C’est en Amérique latine qu’il faut tourner le regard. La crise s’est abattue sur ces pays avant nous car les exigences de la finance s’y sont imposées de manière plus absolue. Les politiques néolibérales ont profité de régimes oligarchiques ou dictatoriaux qui ont « réformé » à leur guise sans crainte de la sanction populaire. Sous Pinochet, le Chili devient un laboratoire pour les économistes monétaristes américains qui inspireront Reagan. Avant que la crise n’y éclate, l’Argentine était considérée comme le plus docile et méritant élève du FMI. Dans ces sociétés mises aux normes de la finance, la crise financière emporte tout : destruction de l’économie réelle, anéantissement de l’épargne des « classes moyennes », ruine de l’État, volatilisation des systèmes de protection sociale et notamment des retraites par capitalisation, mise en péril de services publics vendus à des grands groupes privés dominés par les logiques financières… La société elle-même entre donc en crise. En sommes-nous si loin désormais en Europe ?

Comment l’Amérique latine a-t-elle réussi à surmonter cette crise ? À travers la révolution démocratique impulsée par une gauche réinventée. Celle-ci ne s’est pas contentée d’aligner des généralités sur la nécessité de « réguler le système ». Sarkozy lui-même défend la nécessité de règles et l’État américain nationalise des banques ! Elle a affronté la vraie question qui nous oppose à la droite : « qui régule ? ». Elle y a répondu sans faux-semblants : le peuple et non des acteurs privés « indépendants ». Dès lors elle a recherché à la fois le rétablissement de la souveraineté sur les richesses nationales et la réappropriation populaire des institutions, notamment par le biais d’assemblées constituantes. La nouvelle gauche sud-américaine a aussi créé les rapports de forces sans lesquels aucune « régulation » n’est possible. Elle n’a pas tenté de convaincre par une aimable discussion le capital financier de renoncer aux « innovations » sans lesquelles il devrait se contenter des taux de profit limités que produit l’économie réelle. La mobilisation populaire a été le premier objectif de son programme et de sa stratégie : lutte prioritaire contre la pauvreté et pour la satisfaction des besoins essentiels, création de fronts politiques pour le rassemblement populaire.
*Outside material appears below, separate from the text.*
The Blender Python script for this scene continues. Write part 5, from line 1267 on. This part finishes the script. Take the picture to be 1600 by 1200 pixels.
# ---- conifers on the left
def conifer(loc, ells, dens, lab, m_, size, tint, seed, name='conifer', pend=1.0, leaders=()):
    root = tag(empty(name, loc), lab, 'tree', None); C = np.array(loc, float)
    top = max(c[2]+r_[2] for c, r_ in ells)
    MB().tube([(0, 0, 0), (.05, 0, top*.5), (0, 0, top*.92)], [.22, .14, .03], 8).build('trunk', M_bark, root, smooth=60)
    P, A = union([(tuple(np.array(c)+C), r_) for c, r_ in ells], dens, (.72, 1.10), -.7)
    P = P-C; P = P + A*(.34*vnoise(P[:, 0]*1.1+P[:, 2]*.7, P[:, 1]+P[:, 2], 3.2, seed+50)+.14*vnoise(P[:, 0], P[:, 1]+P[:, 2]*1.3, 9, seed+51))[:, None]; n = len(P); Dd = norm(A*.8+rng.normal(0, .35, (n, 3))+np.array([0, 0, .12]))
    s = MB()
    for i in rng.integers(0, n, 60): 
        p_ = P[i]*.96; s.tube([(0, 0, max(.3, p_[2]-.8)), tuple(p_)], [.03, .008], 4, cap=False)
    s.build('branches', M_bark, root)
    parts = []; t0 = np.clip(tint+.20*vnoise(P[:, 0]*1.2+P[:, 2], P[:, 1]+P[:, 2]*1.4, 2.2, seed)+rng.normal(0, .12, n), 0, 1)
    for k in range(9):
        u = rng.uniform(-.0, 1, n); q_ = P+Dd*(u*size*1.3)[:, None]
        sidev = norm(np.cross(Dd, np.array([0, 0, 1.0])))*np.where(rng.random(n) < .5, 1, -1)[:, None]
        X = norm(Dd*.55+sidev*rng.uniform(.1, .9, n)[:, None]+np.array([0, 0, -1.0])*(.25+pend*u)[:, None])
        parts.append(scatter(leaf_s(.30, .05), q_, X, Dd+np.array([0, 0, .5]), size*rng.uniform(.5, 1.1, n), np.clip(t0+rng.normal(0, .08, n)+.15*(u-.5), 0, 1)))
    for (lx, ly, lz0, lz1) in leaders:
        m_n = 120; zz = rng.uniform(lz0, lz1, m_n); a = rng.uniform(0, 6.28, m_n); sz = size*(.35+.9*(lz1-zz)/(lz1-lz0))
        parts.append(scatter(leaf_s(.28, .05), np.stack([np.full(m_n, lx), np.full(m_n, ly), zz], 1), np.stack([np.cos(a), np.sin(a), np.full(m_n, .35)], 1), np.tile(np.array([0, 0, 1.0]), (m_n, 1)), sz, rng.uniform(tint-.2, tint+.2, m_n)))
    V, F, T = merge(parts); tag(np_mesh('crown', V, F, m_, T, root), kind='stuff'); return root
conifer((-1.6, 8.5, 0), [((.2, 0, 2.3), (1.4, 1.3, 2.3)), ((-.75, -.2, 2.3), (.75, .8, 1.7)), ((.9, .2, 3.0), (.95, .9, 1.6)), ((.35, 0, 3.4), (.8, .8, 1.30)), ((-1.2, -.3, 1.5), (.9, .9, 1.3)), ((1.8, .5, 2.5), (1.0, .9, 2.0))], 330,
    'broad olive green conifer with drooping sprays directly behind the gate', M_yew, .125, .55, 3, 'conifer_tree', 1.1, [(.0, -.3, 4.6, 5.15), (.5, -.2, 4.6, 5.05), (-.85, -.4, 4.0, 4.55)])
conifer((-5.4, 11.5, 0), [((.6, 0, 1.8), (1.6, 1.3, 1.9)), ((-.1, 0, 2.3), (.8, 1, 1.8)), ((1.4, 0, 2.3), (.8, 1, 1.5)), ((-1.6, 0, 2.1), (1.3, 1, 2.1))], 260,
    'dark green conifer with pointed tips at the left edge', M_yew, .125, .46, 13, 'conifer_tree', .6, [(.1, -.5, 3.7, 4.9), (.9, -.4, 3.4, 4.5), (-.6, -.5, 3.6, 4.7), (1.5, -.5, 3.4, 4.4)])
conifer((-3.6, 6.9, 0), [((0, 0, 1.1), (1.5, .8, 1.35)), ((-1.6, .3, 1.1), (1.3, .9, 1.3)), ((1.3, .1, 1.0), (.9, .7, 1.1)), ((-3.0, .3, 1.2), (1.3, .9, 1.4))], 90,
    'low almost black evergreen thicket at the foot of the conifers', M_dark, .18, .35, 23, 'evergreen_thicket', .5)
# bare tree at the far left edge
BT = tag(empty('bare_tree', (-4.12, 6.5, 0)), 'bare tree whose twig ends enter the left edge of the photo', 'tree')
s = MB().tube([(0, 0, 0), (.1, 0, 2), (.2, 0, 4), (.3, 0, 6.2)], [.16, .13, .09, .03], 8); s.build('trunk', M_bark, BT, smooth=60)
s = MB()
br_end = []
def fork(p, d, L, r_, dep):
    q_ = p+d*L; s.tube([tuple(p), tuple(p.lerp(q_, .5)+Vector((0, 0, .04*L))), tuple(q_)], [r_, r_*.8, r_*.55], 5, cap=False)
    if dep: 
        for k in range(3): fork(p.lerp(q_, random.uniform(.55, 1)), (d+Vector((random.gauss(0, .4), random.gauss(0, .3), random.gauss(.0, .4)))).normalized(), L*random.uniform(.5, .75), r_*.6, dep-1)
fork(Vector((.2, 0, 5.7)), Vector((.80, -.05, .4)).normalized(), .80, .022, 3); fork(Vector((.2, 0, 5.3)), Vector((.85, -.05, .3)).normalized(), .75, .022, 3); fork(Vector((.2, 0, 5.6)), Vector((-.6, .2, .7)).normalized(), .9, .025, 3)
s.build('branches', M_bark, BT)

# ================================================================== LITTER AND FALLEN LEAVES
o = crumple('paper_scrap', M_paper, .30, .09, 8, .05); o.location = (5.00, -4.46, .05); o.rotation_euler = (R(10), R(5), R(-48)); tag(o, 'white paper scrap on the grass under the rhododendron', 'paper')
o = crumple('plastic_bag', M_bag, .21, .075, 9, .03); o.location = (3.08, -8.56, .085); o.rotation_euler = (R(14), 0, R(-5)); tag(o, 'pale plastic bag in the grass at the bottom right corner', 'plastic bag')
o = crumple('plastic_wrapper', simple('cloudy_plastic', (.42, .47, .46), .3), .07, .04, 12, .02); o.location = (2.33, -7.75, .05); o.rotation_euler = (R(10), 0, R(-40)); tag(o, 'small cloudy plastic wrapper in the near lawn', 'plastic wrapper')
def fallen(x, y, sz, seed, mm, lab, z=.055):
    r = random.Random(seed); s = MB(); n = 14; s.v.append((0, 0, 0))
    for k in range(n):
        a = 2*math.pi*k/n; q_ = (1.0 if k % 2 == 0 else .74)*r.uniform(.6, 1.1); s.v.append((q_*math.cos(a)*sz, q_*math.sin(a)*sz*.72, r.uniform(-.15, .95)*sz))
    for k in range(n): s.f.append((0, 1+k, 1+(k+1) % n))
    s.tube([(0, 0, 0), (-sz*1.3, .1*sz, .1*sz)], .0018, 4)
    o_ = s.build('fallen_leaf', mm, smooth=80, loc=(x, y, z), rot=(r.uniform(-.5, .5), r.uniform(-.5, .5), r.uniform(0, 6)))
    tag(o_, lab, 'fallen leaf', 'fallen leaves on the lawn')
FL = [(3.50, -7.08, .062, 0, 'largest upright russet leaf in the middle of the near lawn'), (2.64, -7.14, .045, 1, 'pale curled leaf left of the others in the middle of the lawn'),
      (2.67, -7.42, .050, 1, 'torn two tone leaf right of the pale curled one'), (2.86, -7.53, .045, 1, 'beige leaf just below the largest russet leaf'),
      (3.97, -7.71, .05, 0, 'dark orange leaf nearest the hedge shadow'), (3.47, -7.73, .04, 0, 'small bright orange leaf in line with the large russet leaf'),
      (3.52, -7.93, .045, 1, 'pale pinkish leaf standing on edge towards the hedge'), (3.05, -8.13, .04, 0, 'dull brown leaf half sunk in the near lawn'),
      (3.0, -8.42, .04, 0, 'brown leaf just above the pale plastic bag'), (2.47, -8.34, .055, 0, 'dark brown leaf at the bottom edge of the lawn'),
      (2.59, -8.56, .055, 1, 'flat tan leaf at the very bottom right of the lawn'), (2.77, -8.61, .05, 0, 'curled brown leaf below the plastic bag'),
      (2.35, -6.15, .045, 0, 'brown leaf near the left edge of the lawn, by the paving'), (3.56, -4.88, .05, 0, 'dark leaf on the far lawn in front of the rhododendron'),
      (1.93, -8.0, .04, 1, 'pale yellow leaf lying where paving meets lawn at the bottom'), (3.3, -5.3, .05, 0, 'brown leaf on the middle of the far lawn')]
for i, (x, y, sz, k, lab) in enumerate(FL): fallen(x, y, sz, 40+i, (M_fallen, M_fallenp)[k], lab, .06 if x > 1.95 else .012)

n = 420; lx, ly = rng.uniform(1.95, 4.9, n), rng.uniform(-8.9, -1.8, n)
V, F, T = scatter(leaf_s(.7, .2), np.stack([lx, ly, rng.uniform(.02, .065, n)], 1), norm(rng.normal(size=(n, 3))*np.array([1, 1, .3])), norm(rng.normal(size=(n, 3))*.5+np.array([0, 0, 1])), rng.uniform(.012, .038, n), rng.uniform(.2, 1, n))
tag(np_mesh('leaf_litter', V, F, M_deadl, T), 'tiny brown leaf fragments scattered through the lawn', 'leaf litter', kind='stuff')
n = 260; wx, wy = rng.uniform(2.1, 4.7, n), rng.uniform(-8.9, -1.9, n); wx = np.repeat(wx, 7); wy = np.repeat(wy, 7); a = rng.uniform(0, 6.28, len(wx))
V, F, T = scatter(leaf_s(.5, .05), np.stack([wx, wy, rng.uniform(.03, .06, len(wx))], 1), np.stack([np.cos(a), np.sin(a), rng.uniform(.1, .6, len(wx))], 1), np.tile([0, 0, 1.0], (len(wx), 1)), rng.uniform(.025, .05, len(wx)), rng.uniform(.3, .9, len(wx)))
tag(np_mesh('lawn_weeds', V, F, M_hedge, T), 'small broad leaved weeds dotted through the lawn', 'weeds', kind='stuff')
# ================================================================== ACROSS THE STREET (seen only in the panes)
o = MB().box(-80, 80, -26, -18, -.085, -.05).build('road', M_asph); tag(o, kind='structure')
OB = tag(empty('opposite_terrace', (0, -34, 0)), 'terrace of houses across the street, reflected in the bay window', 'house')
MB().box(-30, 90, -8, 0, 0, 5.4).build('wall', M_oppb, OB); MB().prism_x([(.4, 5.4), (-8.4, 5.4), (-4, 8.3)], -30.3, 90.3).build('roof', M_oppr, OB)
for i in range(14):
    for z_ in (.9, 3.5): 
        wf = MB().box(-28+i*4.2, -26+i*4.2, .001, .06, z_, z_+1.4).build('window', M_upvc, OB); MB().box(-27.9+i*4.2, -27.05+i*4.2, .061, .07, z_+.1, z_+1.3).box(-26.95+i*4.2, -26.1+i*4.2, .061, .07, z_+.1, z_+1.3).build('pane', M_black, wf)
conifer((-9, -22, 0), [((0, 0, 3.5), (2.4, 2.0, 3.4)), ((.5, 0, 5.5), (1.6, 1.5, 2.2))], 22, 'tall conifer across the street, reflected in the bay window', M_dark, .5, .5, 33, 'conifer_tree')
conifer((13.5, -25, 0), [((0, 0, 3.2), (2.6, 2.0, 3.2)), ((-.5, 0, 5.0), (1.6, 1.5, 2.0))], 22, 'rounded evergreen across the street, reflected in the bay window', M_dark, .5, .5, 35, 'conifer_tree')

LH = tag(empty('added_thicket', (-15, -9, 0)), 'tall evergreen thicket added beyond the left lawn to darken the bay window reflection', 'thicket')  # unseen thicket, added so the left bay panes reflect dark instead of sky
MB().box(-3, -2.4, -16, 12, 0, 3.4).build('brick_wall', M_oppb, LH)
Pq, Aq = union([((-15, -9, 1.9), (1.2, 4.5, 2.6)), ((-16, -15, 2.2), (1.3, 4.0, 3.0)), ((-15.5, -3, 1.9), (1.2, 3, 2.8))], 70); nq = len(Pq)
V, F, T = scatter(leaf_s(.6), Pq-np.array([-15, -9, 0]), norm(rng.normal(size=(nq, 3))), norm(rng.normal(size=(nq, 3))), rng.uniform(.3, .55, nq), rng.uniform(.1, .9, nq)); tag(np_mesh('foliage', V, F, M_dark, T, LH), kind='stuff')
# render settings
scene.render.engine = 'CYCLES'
Des solutions de gauche à la crise existent donc. Mais elles se heurtent au cadre actuel de l’Union européenne. Les traités organisent l’impuissance publique et interdisent tout contrôle des flux financiers. La souveraineté populaire est niée, comme le montre le non-respect des « non » français, néerlandais et irlandais. Les classes populaires voient leurs acquis démantelés. Privée de leur soutien, la social-démocratie européenne cherche refuge dans de nouvelles alliances. Et l’alignement de l’Union sur l’OTAN implique l’Europe dans les stratégies belliqueuses de l’empire déclinant. Rappeler cela n’est pas cultiver pour le plaisir des désaccords au sein de la gauche. C’est prendre lucidement la mesure des changements auxquels la crise nous oblige.